**THE PROBLEM**
Report only the number of lines in this material that include "Blender".

Scene script records:
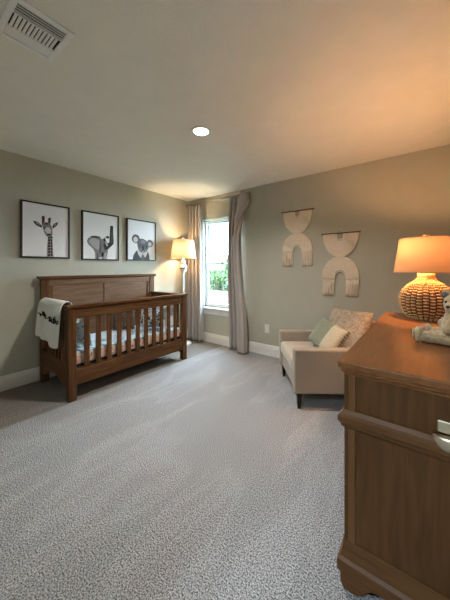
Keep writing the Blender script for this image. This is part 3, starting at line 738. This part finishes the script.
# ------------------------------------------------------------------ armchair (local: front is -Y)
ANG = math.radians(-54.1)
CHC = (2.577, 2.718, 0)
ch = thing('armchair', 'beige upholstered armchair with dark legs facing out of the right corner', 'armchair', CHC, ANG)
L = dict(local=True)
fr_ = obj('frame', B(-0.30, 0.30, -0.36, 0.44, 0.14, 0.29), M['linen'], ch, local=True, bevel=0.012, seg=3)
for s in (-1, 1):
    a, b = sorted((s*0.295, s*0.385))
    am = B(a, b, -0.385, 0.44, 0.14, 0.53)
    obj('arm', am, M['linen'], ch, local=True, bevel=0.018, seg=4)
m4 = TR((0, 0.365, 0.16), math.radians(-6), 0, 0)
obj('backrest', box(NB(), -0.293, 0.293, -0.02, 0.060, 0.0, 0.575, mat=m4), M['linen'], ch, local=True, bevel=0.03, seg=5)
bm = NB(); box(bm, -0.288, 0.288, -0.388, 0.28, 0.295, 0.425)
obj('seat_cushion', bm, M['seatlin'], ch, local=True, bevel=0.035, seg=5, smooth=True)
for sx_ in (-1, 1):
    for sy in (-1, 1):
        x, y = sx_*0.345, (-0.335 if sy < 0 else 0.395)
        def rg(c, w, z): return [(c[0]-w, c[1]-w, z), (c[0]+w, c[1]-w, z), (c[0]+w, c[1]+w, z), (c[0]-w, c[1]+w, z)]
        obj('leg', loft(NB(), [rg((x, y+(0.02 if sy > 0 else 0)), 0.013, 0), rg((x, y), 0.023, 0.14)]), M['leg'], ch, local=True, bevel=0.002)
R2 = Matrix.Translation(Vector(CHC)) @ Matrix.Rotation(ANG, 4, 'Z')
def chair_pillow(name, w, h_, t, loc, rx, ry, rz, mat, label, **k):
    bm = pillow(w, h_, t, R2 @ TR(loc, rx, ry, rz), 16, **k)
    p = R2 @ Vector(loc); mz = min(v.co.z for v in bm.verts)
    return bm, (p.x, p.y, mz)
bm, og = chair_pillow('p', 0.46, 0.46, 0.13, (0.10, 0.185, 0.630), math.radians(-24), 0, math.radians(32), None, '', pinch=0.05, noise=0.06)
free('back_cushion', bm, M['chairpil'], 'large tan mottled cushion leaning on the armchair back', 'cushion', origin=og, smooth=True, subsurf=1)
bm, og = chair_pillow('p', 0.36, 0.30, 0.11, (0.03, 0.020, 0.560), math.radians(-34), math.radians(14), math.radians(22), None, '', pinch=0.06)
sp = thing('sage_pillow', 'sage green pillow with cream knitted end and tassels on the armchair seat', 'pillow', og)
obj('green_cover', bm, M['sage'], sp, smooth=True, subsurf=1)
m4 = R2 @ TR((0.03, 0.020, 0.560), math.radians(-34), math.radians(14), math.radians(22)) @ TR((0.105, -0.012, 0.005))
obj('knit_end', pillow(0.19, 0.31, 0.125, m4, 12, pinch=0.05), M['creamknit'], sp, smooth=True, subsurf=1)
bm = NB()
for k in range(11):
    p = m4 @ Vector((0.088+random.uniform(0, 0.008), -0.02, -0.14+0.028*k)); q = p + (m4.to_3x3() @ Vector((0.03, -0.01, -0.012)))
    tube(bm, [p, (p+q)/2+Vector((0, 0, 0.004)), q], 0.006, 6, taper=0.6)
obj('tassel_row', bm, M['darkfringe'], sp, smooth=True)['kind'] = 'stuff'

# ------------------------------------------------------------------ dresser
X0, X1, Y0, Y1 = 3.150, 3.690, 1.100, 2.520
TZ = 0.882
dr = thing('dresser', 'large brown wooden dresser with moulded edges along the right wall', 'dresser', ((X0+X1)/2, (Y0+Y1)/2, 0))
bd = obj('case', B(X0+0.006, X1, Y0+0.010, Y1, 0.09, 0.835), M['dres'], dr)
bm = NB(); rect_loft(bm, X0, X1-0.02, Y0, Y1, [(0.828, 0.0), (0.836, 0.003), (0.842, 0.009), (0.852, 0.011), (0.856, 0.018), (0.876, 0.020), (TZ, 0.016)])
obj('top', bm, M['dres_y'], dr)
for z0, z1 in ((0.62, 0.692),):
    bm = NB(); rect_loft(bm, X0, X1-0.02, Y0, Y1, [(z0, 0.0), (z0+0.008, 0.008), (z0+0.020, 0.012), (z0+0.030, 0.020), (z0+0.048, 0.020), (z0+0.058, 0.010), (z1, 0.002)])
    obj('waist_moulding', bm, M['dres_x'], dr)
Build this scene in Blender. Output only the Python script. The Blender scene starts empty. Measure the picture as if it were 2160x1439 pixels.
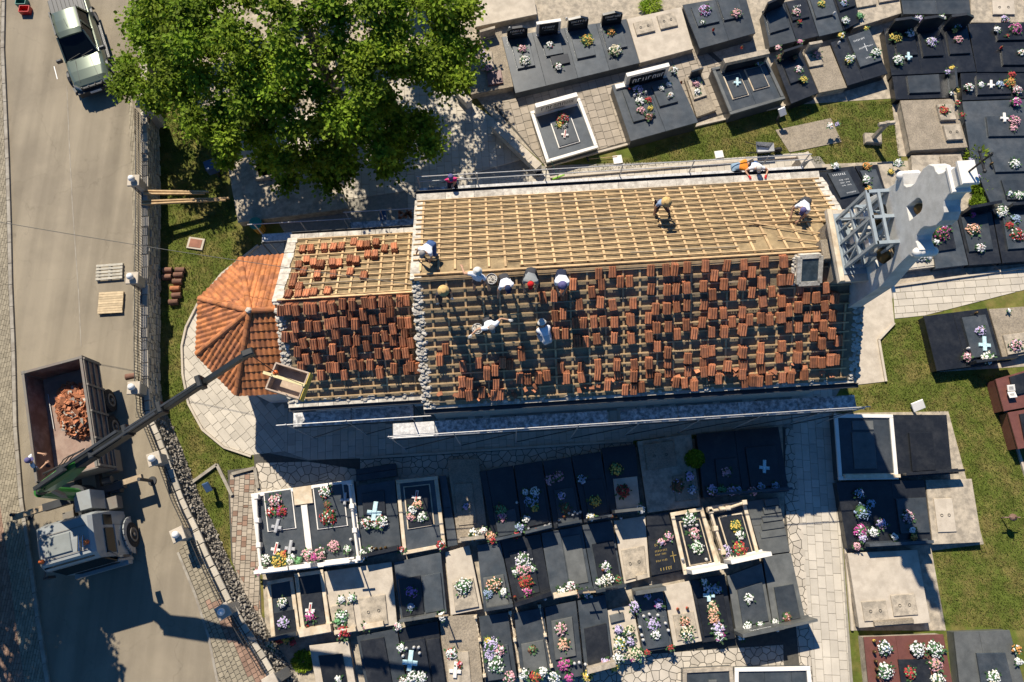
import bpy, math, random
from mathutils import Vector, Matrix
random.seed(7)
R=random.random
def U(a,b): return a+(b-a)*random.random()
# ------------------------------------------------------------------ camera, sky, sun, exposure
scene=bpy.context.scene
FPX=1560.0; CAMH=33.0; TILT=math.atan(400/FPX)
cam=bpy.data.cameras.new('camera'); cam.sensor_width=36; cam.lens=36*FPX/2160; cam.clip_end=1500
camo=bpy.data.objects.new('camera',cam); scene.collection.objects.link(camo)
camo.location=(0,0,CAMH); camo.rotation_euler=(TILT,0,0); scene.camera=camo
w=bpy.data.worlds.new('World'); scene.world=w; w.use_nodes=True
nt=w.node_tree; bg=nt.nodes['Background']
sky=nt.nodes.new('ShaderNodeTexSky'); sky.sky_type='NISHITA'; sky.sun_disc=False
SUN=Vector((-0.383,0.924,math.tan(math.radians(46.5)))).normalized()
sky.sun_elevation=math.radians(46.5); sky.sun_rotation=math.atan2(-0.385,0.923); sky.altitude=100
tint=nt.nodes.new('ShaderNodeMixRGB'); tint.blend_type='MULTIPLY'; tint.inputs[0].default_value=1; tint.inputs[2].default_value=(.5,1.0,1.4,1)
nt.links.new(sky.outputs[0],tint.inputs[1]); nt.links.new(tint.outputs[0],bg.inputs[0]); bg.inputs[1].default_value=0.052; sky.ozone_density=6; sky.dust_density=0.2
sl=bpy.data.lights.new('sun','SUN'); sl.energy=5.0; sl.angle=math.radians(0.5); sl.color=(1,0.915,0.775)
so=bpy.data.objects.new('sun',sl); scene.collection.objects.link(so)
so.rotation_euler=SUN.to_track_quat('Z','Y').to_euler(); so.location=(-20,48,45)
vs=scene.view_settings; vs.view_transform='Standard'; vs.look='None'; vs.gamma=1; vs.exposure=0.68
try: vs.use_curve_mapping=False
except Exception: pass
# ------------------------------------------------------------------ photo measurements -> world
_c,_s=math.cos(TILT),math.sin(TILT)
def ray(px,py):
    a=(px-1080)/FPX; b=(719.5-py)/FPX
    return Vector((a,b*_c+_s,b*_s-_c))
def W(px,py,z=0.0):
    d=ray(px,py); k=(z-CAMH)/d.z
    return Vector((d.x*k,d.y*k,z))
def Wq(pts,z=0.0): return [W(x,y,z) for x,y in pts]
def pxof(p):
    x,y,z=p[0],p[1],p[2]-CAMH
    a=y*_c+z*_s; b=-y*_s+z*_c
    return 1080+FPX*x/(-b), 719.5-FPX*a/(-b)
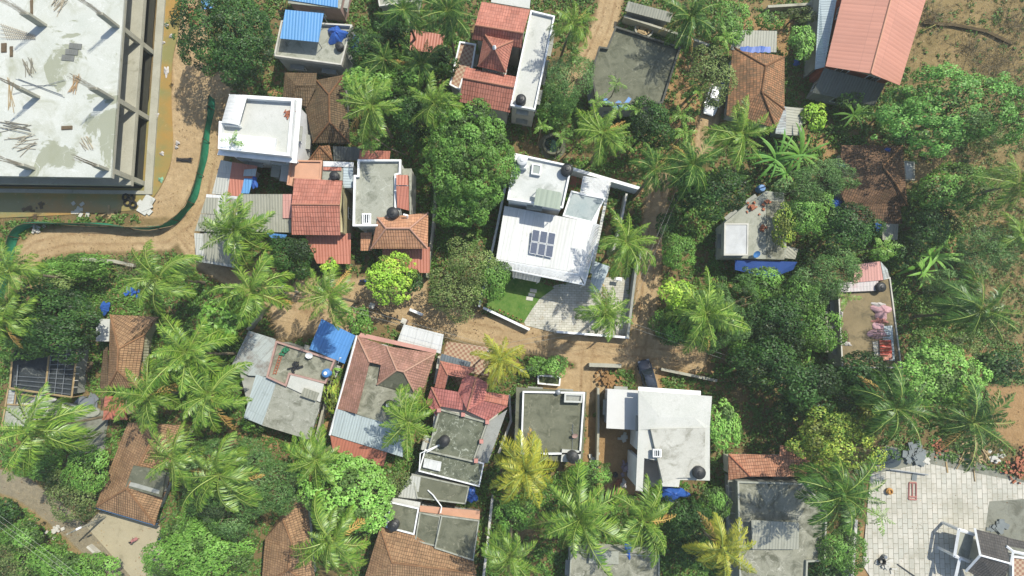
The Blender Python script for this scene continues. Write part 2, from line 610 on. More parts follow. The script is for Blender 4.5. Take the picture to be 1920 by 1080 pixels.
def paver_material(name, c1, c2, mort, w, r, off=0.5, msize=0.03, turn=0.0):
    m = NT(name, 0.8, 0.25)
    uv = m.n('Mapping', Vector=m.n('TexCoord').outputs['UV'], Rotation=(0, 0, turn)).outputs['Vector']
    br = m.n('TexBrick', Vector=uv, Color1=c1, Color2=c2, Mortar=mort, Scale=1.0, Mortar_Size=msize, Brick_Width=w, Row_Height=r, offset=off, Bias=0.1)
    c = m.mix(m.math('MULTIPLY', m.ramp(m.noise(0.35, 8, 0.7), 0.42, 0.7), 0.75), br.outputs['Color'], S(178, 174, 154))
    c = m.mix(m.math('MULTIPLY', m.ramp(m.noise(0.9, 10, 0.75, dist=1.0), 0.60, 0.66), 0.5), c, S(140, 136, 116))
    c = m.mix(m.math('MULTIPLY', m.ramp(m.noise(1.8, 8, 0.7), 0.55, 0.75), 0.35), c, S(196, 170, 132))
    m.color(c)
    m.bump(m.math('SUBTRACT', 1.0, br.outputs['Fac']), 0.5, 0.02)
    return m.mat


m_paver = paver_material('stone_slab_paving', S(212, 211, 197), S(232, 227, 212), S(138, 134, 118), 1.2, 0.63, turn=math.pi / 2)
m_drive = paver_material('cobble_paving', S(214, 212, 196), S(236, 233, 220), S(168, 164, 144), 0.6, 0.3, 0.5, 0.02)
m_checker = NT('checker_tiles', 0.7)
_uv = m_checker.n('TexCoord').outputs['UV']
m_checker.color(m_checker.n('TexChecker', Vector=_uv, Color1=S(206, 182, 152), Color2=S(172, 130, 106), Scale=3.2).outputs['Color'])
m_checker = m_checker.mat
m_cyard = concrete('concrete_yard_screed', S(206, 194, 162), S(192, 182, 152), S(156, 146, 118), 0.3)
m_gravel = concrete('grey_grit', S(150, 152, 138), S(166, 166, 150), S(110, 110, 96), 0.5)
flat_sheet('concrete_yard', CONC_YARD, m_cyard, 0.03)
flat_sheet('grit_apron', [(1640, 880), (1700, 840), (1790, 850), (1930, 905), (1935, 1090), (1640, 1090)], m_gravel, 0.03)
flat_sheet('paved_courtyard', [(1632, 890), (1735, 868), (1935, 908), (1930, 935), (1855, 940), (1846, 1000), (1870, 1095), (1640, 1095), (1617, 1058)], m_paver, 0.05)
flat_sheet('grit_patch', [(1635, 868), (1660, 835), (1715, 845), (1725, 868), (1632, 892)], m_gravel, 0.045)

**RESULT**
3